**WRITTEN PROBLEM**
Search the data below for the word "kind" and copy each line that holds it.

**DATA SECTION**
----------

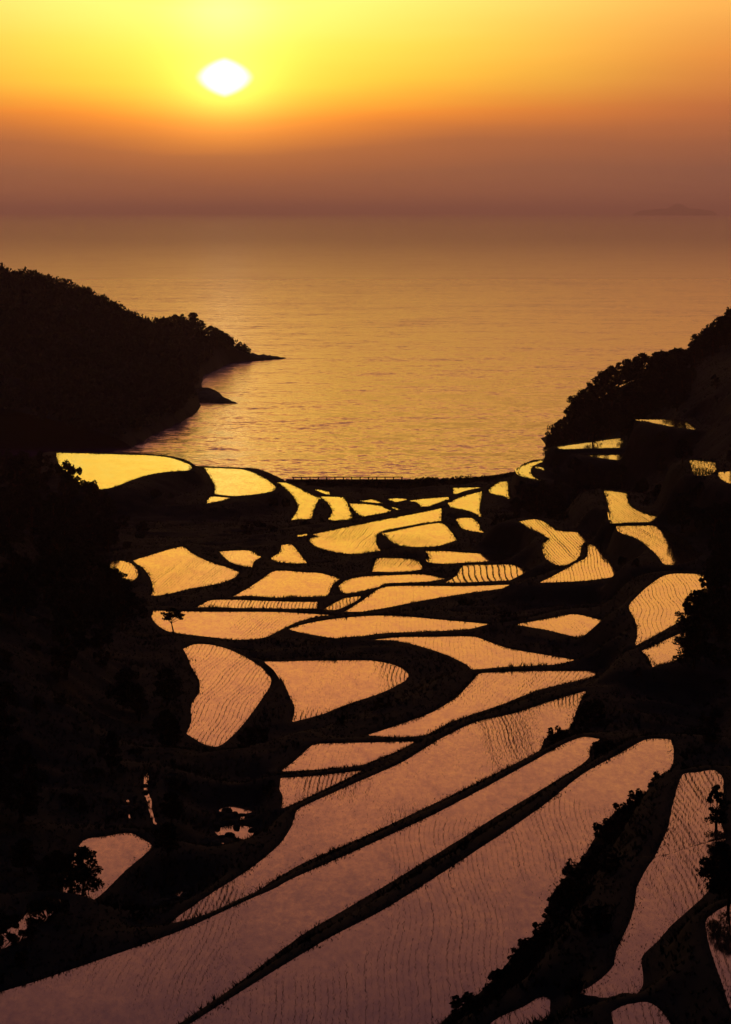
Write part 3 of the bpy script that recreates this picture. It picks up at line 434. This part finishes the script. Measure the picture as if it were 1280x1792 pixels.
# ------------------------------------------------------------------ paddies
def tufts(px, py, pz, h, w, n=2, lean=.35):
    """n narrow triangles per plant"""
    k = len(px); V = np.zeros((k, n, 3, 3), np.float32)
    for j in range(n):
        a = rng.uniform(0, math.pi, k); ca, sa = np.cos(a), np.sin(a)
        hh = h * rng.uniform(.7, 1.15, k); ww = w * rng.uniform(.7, 1.2, k) / 2
        lx = rng.normal(0, lean, k) * hh; ly = rng.normal(0, lean, k) * hh
        V[:, j, 0] = np.stack([px - ca * ww, py - sa * ww, pz - .02], 1)
        V[:, j, 1] = np.stack([px + ca * ww, py + sa * ww, pz - .02], 1)
        V[:, j, 2] = np.stack([px + lx, py + ly, pz + hh], 1)
    V = V.reshape(-1, 3)
    return V, np.arange(len(V)).reshape(-1, 3)

def outline_normals(poly):
    e = np.roll(poly, -1, 0) - poly; L = np.linalg.norm(e, axis=1, keepdims=True) + 1e-9; e = e / L
    t = e + np.roll(e, 1, 0); t /= np.linalg.norm(t, axis=1, keepdims=True) + 1e-9
    n = np.stack([t[:, 1], -t[:, 0]], 1)
    area = np.sum(poly[:, 0] * np.roll(poly[:, 1], -1) - np.roll(poly[:, 0], -1) * poly[:, 1])
    return n if area > 0 else -n

grass_pts = []
for z, slope, wob, st, label, pix, poly in PADDIES:
    c = poly.mean(0); dist = c[1]
    root = empty('rice_paddy', (c[0], c[1], z)); tag(root, label, 'rice paddy', 'flooded terraced rice paddies')
    ext = poly + outline_normals(poly) * (.12 + .0006 * dist)
    mesh_obj('water', np.column_stack([ext - c, np.zeros(len(ext))]), [tuple(range(len(ext)))], M['water'], root)
    # rows of young plants
    rs = .8 if st == 1.7 else (.31 if dist < 235 else .42)
    x0, y0 = poly.min(0); x1, y1 = poly.max(0)
    step = .14 if dist < 220 else .32
    ks = np.arange(x0 - 6 - abs(slope) * (y1 - y0), x1 + 6 + abs(slope) * (y1 - y0), rs); ys = np.arange(y0, y1, step)
    KX, KY = np.meshgrid(ks, ys); KX = KX.ravel(); KY = KY.ravel()
    KY = KY + rng.uniform(-.07, .07, KY.shape)
    ph = rng.uniform(0, 6.28)
    wx = wob * np.sin(KY / (5.5 + dist * .012) + ph + KX * .10) + wob * .5 * np.sin(KY / 2.9 + ph * 2)
    PX = KX + slope * (KY - c[1]) + wx * .55 + rng.normal(0, 1, KX.shape) * (.02 if 1.45 < st < 2.6 else .035 + .10 * np.clip(1 - (vnoise(KX, KY * .35, 5 + dist * .01, 11) - .42) * 5, 0, 1))
    keep = inside(poly, PX, KY)
    PX = PX[keep]; PY = KY[keep]; KK = KX[keep]
    if st > 0.15 and len(PX):
        nn = vnoise(PX, PY * .35, 5 + dist * .01, 11)
        patch = np.clip((nn - .42) * 5, 0, 1)
        rowv = .75 + .5 * (np.modf(np.sin(np.round(KK / rs) * 12.9898) * 43758.5)[0] % 1)
        size = (.40 + .75 * patch) * rowv * st
        if 1.45 < st < 2.6 and st != 1.7: size = np.full(len(PX), .95) * rowv * (.7 + .5 * nn)
        h = (.11 if dist < 235 else .135) * np.clip(size, .35, 2.4); w = (.007 + .0001 * dist) * np.clip(size, .5, 2.2)
        miss = rng.uniform(0, 1, len(PX)) < np.clip(.25 + size * .7, 0, .95)
        V, T = tufts(PX[miss] - c[0], PY[miss] - c[1], np.zeros(miss.sum()), h[miss], w[miss], 2)
        tag(mesh_obj('rice_seedlings', V, T, M['rice'], root), kind='stuff')
    # outline samples for the bank grass
    nx = np.roll(poly, -1, 0); L = np.linalg.norm(nx - poly, axis=1); nrmv = outline_normals(poly)
    dens = 14 if dist < 260 else 6
    for i in range(len(poly)):
        k = rng.poisson(L[i] * dens)
        if k:
            t = rng.uniform(0, 1, k)[:, None]; off = np.abs(rng.normal(0, .28, k))[:, None]
            off[rng.uniform(0, 1, k) < .3] *= -.9        # weeds standing in the muddy margin
            grass_pts.append(np.column_stack([poly[i] * (1 - t) + nx[i] * t + nrmv[i] * off, np.where(off < 0, z - .02, -9)]))
GP = np.concatenate([q[:, :2] for q in grass_pts]); GZ = np.concatenate([q[:, 2] for q in grass_pts])
nn = vnoise(GP[:, 0], GP[:, 1], 2.2, 21)
gh = np.where(GZ > -8, .55, 1) * (.11 + .28 * np.clip(nn - .3, 0, 1) ** 1.5) * np.clip(.6 + GP[:, 1] / 600, 0, 1.3)
V, T = tufts(GP[:, 0], GP[:, 1], np.maximum(ground_z(GP[:, 0], GP[:, 1]) - .03, GZ), gh, .022 + .00018 * GP[:, 1], 3, .45)
ban = [(V, T)]
# rougher growth over the open banks
k = 110000
by = rng.uniform(100, 660, k); bx = rng.uniform(-.16, .16, k) * by
ok = np.ones(k, bool)
for e in PADDIES:
    q = e[6]; lo = q.min(0); hi = q.max(0)
    s = np.nonzero((bx > lo[0] - 1) & (bx < hi[0] + 1) & (by > lo[1] - 1) & (by < hi[1] + 1))[0]
    if len(s): ok[s] &= ~(inside(q, bx[s], by[s]) | (edge_dist(q, bx[s], by[s]) < .7))
bx, by = bx[ok], by[ok]; bz = ground_z(bx, by); s = bz > .6; bx, by, bz = bx[s], by[s], bz[s]
V2, T2 = tufts(bx, by, bz - .05, .14 + .42 * vnoise(bx, by, 4, 31) ** 2, .11, 4, .5)
ban.append((V2, T2))
VV = np.concatenate([b[0] for b in ban]); TT = np.concatenate([ban[0][1], ban[1][1] + len(ban[0][0])])
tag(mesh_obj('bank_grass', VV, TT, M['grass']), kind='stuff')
for z, p in POOLW:
    c = p.mean(0)
    ext = p + outline_normals(p) * .2
    tag(mesh_obj('stream_water', np.column_stack([ext - c, np.zeros(len(ext))]), [tuple(range(len(ext)))], M['water'], None, (c[0], c[1], z)), kind='structure')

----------

**CORRECT RESPONSE**
        tag(mesh_obj('rice_seedlings', V, T, M['rice'], root), kind='stuff')
tag(mesh_obj('bank_grass', VV, TT, M['grass']), kind='stuff')
    tag(mesh_obj('stream_water', np.column_stack([ext - c, np.zeros(len(ext))]), [tuple(range(len(ext)))], M['water'], None, (c[0], c[1], z)), kind='structure')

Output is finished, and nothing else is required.